New England Patriots

It would probably be enough to just insert a photo of Matt Patricia and Joe Judge here to explain why the Pats find themselves in this group, but, really, the problems currently plaguing New England’s offense were also present a year ago. The Patriots just don’t have enough playmakers around Mac Jones, who isn’t a playmaker himself. And with no options on the perimeter and a quarterback who doesn’t have the arm to consistently make tight-window throws over the middle, New England’s passing game has been forced into a box that stretches no further than 20 yards downfield and rarely attacks outside of the numbers. Take a look at Jones’s passing map from the Pats’ unsightly 17-14 win in Pittsburgh on Sunday:

As the Patriots learned in their two losses to Buffalo in 2021: It’s hard to keep up with a metahuman like Josh Allen with an offense that seems designed to average exactly 17 points a game.

Those 17 points were enough against the Steelers, but other teams aren’t starting Mitch Trubisky.
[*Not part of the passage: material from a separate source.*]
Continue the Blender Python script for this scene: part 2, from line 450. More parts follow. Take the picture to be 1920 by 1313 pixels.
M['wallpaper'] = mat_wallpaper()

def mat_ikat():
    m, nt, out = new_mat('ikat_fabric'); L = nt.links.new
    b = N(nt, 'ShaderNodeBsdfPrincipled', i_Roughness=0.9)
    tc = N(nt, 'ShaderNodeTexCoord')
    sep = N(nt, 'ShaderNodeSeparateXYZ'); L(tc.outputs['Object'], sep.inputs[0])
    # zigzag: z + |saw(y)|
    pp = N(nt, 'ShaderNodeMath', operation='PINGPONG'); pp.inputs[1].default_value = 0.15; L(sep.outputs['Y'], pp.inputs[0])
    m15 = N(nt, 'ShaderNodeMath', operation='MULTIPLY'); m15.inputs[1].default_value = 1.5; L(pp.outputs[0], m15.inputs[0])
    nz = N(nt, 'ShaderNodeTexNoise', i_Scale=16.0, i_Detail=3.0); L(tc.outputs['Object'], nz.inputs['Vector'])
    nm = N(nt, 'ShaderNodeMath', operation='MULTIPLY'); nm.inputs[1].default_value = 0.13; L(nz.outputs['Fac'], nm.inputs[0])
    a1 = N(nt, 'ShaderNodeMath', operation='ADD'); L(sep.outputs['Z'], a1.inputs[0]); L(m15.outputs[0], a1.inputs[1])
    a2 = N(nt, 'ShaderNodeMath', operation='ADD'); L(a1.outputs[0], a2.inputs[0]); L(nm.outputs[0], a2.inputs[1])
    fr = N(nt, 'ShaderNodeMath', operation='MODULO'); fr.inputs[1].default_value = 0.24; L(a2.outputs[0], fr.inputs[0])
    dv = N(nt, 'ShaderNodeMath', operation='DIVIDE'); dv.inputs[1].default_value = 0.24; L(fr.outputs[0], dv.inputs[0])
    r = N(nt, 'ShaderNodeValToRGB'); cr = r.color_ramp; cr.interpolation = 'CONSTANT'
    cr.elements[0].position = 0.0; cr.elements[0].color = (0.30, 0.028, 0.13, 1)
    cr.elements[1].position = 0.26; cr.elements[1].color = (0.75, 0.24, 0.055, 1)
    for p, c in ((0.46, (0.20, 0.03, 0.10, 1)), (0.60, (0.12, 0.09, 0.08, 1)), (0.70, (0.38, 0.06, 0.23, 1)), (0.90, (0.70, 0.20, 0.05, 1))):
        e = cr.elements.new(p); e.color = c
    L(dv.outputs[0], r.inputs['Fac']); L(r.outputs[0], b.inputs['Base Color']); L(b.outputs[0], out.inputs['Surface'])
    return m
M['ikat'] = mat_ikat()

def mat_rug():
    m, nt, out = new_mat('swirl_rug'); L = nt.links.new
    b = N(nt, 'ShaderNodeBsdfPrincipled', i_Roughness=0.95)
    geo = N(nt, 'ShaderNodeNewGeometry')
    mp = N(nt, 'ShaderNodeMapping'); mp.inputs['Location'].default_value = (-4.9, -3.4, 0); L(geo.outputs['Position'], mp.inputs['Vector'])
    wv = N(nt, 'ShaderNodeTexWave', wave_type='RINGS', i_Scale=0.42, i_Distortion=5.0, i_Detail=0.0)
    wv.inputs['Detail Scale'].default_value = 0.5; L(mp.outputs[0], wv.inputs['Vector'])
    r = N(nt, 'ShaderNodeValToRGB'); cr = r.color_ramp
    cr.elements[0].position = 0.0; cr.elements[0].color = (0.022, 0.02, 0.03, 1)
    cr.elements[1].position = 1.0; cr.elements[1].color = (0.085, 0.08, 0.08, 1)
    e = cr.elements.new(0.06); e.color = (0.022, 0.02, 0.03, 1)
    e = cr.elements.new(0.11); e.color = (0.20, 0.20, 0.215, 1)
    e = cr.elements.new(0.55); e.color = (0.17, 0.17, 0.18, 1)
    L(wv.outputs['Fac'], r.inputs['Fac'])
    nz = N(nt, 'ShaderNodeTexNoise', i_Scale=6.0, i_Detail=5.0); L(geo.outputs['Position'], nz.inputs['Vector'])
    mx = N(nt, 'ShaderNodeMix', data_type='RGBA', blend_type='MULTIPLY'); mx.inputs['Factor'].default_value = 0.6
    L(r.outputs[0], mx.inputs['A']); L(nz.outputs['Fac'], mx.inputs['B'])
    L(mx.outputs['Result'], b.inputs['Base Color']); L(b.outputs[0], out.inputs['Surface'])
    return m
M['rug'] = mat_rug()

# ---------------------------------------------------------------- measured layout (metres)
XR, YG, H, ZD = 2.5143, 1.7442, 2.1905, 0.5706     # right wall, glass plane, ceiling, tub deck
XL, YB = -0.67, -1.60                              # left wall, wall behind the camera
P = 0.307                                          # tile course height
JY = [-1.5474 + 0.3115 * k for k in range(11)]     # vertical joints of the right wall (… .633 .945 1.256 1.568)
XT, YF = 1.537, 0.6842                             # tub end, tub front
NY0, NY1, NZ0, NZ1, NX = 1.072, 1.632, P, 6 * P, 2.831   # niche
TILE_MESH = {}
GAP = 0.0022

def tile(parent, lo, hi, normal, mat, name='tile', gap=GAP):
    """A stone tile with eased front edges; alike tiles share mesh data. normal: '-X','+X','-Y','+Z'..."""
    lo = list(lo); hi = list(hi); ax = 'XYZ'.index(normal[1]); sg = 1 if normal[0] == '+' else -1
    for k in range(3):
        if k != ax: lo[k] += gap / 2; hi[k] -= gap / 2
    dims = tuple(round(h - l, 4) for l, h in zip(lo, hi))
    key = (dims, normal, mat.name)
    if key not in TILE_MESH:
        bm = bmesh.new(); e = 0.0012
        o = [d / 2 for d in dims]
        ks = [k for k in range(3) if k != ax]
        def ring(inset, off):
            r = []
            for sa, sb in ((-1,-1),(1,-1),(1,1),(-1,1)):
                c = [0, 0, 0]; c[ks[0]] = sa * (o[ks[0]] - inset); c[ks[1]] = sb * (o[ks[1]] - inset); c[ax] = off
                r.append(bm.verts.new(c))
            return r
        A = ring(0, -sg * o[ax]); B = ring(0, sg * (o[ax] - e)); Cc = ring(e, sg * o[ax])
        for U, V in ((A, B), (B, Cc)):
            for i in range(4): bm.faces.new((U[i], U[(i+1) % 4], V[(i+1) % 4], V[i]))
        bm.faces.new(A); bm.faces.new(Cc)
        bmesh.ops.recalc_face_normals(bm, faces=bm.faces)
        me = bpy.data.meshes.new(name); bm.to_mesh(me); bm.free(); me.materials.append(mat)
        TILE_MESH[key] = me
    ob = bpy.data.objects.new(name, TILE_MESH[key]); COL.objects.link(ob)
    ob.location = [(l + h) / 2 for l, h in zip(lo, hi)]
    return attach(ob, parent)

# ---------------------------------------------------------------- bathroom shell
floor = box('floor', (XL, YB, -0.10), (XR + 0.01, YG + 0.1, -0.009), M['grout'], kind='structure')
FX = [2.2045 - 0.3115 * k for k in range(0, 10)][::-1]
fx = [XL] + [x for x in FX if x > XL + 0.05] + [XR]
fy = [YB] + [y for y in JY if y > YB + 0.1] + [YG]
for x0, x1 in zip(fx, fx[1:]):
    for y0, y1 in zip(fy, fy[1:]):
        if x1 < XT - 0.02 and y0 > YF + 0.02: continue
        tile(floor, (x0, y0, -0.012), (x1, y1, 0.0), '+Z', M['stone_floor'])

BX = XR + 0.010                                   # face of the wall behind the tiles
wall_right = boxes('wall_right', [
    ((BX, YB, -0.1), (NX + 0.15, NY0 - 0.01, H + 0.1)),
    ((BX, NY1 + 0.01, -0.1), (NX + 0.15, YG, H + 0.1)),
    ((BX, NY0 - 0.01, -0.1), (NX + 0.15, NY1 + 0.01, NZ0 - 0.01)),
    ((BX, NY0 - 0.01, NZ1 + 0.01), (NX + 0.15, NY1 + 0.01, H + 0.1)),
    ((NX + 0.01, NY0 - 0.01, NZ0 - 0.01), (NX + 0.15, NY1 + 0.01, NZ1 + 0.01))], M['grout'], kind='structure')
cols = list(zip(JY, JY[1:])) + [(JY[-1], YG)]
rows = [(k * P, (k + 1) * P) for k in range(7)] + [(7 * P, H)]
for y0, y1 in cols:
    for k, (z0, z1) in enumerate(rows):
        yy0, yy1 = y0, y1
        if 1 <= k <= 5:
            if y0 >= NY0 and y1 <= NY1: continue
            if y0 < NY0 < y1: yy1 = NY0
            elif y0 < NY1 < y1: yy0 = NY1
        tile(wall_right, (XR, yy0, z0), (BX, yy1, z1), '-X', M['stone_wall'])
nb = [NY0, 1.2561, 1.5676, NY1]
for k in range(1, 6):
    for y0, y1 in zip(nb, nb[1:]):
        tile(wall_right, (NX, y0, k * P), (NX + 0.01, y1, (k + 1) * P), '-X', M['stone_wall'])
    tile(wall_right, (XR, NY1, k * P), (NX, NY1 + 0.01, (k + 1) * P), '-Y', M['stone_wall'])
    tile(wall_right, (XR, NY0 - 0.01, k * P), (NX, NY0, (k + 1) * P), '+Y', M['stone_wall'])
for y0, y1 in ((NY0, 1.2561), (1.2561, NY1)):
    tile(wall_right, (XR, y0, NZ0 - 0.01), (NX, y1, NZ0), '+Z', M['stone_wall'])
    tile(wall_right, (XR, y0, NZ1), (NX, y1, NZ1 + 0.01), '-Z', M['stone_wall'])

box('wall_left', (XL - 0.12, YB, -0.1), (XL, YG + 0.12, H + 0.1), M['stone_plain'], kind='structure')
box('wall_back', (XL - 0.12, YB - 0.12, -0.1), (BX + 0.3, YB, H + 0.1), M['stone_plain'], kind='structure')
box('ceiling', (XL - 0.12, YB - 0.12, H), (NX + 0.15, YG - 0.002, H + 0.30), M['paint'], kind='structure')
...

Speaking of …

Pittsburgh Steelers

As we’ve seen over the first two weeks, the Steelers defense remains good enough to keep this team in games against mediocre offenses. But if Pittsburgh insists on trotting Trubisky out there every week that won’t matter against the likes of Buffalo and Kansas City. Here’s why:

You see that lone dot at the 20-yard line in the middle of the field? That was a free play where Trubisky was able to chuck it up to Pat Freiermuth without any risk of turning the ball over.

It’s been only two weeks, but haven’t we seen enough here? Trubisky is not helping this team win—he nearly lost the Steelers the Week 1 game against Cincinnati with a 36-yard performance in the second half—and there’s a first-round rookie sitting on the bench who could be getting valuable in-game reps. Either Mike Tomlin is being overly protective of his not-so-young rookie, or drafting Kenny Pickett in the first round was a mistake. He can’t possibly be worse than this.